If we lived in a Pokemon world, The No-Show would be the next step in the evolutionary scale from The Sneaker. No matter what the occasion, or how big the event appears to be, The No-Show will, as his name suggests, find a way to wriggle out of turning up.

The No-Show can vary when it comes to the tactics he employs. Some will claim tiredness, sickness, family birthdays or girlfriend obligations, some will straight up tell you they have no interest in spending their Friday night repeatedly punching their liver with an iron fist. Some – and these are the most dangerous ones – will promise they’re coming right up until the moment you text them halfway through the party for an update. The No-Show is the villain of the beer world. No more needs to be said.

9. Mr. Loyal

No matter how many parties he goes to, no matter how many beers he may drink in his life, Mr. Loyal has a brand of beer he’s taken a liking to, and nothing is going to change that.

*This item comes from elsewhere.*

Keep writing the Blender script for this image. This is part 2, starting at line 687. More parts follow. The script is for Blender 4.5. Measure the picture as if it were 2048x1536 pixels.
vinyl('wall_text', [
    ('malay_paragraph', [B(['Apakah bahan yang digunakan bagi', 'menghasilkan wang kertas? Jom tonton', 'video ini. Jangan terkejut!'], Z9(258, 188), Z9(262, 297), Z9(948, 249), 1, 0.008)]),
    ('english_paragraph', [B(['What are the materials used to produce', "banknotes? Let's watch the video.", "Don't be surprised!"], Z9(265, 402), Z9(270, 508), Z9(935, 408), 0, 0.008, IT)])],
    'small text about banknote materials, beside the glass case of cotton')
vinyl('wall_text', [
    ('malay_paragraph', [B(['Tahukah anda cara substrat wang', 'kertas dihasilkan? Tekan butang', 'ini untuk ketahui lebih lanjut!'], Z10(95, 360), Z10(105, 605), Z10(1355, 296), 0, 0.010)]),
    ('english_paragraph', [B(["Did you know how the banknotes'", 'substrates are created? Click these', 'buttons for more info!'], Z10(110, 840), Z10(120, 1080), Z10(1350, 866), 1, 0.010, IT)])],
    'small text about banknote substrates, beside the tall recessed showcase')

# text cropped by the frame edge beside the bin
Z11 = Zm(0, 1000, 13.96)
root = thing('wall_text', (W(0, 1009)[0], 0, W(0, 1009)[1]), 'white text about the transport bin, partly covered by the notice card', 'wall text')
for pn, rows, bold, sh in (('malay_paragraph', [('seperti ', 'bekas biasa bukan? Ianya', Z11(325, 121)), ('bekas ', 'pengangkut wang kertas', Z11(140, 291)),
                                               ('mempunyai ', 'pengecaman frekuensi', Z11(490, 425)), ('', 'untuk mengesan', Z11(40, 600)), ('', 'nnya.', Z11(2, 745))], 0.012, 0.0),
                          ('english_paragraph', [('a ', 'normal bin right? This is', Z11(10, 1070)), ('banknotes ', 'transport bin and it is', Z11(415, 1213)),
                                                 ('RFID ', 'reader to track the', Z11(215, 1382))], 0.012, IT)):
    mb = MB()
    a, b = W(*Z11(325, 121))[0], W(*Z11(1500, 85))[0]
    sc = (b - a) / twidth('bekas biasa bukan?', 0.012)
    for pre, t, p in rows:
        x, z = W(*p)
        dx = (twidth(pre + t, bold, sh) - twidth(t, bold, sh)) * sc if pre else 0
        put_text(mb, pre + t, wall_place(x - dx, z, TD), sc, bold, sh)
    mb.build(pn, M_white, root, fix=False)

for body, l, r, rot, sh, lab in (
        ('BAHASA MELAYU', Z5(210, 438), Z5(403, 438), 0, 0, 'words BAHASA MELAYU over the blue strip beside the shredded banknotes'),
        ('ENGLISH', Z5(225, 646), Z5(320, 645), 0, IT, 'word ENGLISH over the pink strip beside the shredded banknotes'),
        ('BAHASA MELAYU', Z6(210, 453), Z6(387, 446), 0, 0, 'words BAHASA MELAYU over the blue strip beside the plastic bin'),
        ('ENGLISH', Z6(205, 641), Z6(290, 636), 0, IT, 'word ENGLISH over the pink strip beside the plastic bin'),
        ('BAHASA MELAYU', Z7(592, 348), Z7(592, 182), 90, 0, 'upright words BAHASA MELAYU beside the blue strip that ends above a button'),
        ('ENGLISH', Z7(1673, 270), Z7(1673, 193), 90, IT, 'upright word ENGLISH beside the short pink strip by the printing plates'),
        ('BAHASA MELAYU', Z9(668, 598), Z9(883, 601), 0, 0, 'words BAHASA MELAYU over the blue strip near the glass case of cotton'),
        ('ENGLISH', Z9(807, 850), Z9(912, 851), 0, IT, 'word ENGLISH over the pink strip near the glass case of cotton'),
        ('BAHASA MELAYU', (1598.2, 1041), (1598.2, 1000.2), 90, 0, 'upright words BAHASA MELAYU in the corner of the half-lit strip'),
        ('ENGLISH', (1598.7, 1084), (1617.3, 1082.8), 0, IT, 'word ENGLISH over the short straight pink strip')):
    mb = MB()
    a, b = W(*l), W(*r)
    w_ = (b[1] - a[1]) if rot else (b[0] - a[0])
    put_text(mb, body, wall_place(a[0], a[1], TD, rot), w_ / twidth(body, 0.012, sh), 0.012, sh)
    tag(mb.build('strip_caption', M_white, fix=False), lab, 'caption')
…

You can predict what beer Mr. Loyal will show up with, and you can predict how he’ll drink it. He’s reliable, consistent and almost never transitions into The Spewer.

10. The Nutcase

All hail the king. He sleeps atop a throne of empty crates, merely waiting to stir so he can begin his next death-defying adventure. The Nutcase will drink whatever is passed to him, and then perform any stunt asked of him irrespective of what the outcome looks like.

We all need a Nutcase in our lives, even if they take things too far on (multiple) occasions. Chances are, The Nutcase will never truly learn from his lessons, no matter how many times things go wrong or he is told “you need to calm down”. If you don’t have a Nutcase in your group, chances are you’re it. Congratulations, my friend, enjoy your life while it lasts.


There we have it! What we want to know is which type of beer drinker are you?